“Yetkiler Verilir, Ama Geri Alınmaz”
Karayalçın’ın konuşmasında vurgu yaptığı noktalardan biri, yerel yönetimlerin merkezi idarenin bir şubesi gibi görülmesi. “Yerel yönetimlerin yetkileri bir verilip bir alınıyorsa, bu yaşamın doğal akışına aykırıdır,” diyen Karayalçın, Türkiye’de yerel yönetimlerin sürekli değişen bir yetki düzenine mahkum bırakıldığını ifade etti. İzmir gibi yerel dinamikleri güçlü bir şehirde bu durumun kabul edilemeyeceğini vurguladı. İzmirli olarak biz de soruyoruz: Bu merkeziyetçilik nereye kadar?
“Hemşehri Oyu İkinci Sınıf Değil”
Karayalçın, demokrasinin bel kemiğini oluşturan seçim sistemine ilişkin eleştirilerini de dile getirdi. “Cumhurbaşkanlığı ve milletvekili seçimlerinde verdiğimiz oylar tam geçerliyken, yerel seçimlerde hemşehri oyları bazen partisine göre yok sayılabiliyor,” diyerek bu durumun demokrasiye aykırı olduğunu belirtti. İzmirli bir hemşehri olarak hepimiz şunu biliyoruz: Demokrasi, yalnızca genel seçimlerden ibaret değildir. Yerel yönetimlerde oylarımızın değeri eşit değilse, bu sistem sorgulanmalıdır.

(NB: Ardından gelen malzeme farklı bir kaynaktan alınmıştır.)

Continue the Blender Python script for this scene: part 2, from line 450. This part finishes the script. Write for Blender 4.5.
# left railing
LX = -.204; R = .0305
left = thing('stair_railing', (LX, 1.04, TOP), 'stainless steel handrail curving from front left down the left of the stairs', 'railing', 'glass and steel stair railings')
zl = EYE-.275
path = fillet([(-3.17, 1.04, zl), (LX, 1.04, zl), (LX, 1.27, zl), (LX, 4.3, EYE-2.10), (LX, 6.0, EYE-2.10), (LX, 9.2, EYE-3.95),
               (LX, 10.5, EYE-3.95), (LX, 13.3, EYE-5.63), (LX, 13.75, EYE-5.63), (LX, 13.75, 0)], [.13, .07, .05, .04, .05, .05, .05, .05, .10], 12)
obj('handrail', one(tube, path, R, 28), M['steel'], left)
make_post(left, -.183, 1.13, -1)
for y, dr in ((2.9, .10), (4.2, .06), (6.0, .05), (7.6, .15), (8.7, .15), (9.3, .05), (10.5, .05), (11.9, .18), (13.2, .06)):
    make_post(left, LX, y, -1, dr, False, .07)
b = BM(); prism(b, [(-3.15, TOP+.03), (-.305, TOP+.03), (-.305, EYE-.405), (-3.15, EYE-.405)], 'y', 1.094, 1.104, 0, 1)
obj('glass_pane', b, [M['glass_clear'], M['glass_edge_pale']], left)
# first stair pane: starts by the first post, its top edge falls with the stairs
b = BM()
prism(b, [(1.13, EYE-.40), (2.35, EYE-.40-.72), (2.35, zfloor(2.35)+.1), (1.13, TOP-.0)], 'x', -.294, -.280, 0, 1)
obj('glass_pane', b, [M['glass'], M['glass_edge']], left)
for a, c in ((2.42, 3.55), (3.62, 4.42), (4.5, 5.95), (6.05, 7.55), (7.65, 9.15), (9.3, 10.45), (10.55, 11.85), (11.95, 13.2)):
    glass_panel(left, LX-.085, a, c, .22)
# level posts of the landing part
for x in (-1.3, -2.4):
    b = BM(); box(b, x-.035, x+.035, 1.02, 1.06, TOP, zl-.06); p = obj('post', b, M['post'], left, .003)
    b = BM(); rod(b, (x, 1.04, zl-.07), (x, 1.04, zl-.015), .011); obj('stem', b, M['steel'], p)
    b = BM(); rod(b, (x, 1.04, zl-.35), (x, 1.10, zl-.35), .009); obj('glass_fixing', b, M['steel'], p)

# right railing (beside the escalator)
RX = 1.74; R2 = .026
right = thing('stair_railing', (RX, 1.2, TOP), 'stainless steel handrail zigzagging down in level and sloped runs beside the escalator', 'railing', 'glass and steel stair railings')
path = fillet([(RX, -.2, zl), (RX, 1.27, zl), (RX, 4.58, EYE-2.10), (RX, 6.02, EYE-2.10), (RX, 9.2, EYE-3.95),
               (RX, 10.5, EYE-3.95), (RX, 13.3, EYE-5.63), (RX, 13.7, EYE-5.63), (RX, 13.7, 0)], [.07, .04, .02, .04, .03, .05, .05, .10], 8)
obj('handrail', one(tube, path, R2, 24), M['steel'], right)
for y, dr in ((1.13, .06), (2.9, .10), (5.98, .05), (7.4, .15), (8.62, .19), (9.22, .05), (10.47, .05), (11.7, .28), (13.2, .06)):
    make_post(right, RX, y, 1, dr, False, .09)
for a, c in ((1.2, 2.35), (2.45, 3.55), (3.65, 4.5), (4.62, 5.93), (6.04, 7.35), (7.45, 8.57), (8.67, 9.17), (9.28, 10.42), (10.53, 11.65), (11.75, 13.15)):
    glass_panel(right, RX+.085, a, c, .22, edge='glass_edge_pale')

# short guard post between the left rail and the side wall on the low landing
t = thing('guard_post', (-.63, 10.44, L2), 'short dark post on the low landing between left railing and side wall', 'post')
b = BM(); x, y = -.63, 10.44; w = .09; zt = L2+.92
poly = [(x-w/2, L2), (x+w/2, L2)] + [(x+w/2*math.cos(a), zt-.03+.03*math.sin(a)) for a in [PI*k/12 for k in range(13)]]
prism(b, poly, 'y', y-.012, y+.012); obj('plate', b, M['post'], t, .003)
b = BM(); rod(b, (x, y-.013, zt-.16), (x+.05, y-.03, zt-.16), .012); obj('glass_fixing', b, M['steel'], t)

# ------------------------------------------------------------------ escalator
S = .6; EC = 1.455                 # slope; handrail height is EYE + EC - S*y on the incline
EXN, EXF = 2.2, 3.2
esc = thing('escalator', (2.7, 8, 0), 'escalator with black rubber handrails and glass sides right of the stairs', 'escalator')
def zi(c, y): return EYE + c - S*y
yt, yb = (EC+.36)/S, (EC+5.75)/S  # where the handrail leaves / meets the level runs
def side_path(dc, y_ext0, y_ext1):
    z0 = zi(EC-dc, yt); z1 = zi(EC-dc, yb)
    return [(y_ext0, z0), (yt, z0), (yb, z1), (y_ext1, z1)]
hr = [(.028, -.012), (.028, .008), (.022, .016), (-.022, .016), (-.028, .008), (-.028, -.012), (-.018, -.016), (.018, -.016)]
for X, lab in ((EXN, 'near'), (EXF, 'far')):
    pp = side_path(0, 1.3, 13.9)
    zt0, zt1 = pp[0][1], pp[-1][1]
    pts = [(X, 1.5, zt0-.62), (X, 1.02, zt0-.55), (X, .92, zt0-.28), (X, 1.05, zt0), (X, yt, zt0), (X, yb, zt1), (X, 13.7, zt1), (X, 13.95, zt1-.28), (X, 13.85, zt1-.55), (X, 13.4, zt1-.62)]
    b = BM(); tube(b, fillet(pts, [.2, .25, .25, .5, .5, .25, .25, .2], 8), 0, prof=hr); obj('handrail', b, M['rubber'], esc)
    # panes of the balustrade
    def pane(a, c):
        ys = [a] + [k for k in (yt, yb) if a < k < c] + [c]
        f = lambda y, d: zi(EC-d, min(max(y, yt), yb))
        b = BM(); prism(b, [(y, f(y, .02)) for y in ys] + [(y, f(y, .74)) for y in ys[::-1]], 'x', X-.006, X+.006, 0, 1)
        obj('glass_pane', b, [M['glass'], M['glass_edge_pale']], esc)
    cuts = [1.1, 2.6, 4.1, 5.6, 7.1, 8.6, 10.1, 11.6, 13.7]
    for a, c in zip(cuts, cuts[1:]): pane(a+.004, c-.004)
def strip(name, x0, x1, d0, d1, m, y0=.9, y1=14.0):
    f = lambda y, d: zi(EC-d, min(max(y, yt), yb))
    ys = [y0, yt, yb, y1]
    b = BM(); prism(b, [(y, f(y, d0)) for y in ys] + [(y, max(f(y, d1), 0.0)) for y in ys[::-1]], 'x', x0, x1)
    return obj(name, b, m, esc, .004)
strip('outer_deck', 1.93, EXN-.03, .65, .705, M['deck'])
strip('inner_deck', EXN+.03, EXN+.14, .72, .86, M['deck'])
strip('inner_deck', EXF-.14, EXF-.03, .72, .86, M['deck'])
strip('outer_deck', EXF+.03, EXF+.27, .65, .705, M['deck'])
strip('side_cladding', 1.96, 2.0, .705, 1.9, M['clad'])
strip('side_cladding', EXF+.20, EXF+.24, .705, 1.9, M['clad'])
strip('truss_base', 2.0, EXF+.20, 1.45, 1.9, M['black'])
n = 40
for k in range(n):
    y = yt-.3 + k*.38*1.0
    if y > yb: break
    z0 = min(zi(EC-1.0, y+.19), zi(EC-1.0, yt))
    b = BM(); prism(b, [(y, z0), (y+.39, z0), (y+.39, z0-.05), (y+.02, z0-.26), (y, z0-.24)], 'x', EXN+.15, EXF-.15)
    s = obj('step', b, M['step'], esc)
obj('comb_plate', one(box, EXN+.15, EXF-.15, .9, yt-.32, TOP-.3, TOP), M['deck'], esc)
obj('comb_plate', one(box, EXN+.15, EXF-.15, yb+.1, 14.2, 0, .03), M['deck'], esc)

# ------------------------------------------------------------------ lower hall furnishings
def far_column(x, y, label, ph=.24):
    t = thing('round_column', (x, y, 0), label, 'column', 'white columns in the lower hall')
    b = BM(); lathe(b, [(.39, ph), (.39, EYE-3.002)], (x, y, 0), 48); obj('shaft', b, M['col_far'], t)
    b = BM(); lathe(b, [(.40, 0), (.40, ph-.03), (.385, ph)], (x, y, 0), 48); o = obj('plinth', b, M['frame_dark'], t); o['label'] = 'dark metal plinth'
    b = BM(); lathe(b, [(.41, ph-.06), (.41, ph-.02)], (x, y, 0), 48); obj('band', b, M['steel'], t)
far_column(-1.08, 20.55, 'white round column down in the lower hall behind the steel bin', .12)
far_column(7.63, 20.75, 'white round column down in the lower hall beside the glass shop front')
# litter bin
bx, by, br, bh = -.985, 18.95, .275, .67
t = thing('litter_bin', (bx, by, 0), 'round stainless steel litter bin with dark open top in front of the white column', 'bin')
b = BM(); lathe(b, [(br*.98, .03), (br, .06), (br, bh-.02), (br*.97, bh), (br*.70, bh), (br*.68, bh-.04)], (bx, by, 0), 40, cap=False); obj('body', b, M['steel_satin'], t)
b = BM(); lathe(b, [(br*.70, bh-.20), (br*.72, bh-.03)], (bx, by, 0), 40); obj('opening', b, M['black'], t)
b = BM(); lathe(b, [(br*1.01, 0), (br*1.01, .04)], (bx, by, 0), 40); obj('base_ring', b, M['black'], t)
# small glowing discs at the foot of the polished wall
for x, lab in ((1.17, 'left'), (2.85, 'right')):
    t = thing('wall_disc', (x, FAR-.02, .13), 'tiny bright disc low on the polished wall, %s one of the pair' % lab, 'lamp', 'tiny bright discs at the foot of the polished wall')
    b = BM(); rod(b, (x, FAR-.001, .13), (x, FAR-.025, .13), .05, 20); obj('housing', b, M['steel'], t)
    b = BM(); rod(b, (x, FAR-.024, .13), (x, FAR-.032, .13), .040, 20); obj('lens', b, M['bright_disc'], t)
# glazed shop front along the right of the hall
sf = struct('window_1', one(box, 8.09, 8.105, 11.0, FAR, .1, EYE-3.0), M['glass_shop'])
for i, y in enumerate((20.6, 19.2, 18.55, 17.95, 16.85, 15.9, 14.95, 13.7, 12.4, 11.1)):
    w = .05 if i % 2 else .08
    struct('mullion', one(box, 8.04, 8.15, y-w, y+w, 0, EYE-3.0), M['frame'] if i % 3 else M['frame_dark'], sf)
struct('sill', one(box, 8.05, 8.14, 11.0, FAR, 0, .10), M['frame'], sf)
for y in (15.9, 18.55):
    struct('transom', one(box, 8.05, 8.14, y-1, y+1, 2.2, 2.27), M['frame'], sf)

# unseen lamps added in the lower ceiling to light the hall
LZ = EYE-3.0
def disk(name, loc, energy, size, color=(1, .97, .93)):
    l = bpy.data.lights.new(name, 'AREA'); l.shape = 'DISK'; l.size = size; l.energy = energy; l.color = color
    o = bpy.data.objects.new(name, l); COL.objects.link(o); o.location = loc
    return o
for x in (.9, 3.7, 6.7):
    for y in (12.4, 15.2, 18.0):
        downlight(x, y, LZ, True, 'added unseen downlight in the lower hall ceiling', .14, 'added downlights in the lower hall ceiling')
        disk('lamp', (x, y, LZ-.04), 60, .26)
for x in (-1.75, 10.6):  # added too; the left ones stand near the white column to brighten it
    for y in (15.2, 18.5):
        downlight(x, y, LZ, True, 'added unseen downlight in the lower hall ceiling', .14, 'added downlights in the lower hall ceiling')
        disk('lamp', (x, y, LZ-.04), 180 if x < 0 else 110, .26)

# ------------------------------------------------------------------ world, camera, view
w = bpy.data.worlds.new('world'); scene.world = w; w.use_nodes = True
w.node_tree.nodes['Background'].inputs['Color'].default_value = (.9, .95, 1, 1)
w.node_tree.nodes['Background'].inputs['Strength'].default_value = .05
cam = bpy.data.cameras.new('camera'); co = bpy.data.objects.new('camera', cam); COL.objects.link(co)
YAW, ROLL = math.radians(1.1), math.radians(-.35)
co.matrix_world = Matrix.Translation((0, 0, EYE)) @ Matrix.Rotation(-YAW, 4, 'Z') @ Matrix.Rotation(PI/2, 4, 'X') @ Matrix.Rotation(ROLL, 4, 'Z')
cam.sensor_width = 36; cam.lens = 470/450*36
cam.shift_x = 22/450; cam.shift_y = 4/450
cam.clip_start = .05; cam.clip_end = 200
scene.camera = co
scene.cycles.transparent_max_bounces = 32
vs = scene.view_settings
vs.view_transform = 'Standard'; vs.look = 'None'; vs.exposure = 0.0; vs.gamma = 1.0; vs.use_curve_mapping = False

Aziz Nesin’den Bir Hatırlatma
Konuşmasında Aziz Nesin’in “Yaşar Ne Yaşar Ne Yaşamaz” kitabına da atıfta bulunan Karayalçın, Türkiye’de yaşanan bu durumun mizahi bir karşılığı olduğunu, ancak demokraside böyle bir durumun kabul edilemeyeceğini söyledi. İzmir gibi kültürel ve demokratik duyarlılığı yüksek bir şehirde, bu mesaj oldukça yankı buldu.
İzmir’den Gelen Bir Çağrı: Tek Adam Rejimine Karşı Yerel Güç
Panelin ardından konuşan Sosyal Demokrasi Derneği İzmir Şube Başkanı Cengiz Onur, Türkiye’deki merkeziyetçi yönetim anlayışını eleştirerek, bunun “tek adam rejimi” oluşturduğunu ifade etti. Onur’a göre, yerel yönetimlere idari ve mali özerklik verilmeden demokrasi güçlenemez. İzmir’in bu konuda bir rol model olabileceğini belirten Onur, sosyal demokrat belediyelerin üretime dayalı bir model geliştirmesi gerektiğini savundu.

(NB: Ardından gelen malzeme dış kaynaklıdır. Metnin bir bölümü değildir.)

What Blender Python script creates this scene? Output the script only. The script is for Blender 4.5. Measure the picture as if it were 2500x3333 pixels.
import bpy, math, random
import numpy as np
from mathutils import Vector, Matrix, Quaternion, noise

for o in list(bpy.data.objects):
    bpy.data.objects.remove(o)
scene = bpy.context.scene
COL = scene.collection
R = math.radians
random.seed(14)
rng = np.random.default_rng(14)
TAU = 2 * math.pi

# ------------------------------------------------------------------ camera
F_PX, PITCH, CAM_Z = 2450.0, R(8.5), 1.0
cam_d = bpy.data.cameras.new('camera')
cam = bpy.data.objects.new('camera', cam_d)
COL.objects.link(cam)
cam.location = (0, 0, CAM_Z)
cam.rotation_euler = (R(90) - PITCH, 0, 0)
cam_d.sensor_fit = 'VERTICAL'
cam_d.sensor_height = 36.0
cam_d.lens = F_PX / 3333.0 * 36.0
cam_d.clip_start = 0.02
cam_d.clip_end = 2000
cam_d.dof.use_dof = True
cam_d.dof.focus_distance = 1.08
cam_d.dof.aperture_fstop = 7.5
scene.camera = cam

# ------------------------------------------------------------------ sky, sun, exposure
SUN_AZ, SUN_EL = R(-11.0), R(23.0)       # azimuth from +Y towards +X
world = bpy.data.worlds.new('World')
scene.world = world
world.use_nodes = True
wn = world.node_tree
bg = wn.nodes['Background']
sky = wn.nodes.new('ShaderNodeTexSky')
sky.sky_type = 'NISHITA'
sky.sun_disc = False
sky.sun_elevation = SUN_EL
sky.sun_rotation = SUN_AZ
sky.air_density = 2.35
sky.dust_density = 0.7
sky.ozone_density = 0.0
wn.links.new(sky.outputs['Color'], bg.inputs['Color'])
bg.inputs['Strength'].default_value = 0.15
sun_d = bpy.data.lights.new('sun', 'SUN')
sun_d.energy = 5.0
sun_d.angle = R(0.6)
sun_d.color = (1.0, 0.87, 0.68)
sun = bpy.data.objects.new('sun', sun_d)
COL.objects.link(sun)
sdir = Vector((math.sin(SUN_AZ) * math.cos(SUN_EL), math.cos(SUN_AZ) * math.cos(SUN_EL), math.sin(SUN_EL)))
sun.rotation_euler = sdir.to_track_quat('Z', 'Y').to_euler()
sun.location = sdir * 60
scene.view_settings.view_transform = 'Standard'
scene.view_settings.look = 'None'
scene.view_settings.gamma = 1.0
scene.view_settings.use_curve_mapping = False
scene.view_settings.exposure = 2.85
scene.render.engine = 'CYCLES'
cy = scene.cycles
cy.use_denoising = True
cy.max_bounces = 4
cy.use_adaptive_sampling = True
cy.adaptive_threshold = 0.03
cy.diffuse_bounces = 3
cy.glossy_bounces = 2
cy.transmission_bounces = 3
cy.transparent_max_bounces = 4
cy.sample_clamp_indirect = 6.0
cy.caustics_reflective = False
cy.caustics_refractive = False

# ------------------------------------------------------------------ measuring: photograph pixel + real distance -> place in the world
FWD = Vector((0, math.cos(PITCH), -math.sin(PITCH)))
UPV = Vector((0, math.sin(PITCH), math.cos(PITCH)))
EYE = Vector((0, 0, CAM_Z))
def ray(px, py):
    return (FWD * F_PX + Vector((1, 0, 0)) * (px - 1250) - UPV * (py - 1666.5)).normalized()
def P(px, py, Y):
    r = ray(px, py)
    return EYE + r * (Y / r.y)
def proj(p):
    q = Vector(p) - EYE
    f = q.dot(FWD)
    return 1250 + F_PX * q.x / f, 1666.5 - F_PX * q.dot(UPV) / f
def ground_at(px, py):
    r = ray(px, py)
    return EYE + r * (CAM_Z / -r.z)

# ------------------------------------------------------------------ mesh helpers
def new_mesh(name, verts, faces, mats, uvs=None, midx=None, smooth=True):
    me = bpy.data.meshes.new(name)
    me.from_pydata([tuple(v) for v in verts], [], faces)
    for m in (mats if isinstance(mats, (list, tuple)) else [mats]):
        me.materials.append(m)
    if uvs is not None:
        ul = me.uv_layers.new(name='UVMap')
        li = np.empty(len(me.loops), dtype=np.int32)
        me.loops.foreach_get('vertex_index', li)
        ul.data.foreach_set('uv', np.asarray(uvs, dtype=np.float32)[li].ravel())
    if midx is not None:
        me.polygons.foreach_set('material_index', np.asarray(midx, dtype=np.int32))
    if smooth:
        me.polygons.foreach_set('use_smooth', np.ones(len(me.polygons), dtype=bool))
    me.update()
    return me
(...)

Sosyal Yardım mı, Sadaka Kültürü mü?
Onur, mevcut iktidarın “Ak Belediyecilik” adı altında uyguladığı sosyal yardım politikalarını eleştirerek, bu anlayışın insanları edilgen bireyler haline getirdiğini söyledi. İzmir gibi üretime dayalı projelerin öne çıktığı bir şehirde, kooperatifleşme ve üretim odaklı bir belediyecilik modelinin yerelden genele değişimi başlatabileceğini ifade etti.
İzmir’den Demokrasiye Katkı
Bu panel, yalnızca yerel yönetimlerin sorunlarını değil, demokrasinin geleceğini de tartışmaya açtı. İzmir’den yükselen bu ses, hem yerel hem de ulusal düzeyde yankı bulmaya devam edecek gibi görünüyor. Çünkü İzmir, her zaman olduğu gibi demokrasinin ve adaletin yanında durmayı sürdürüyor.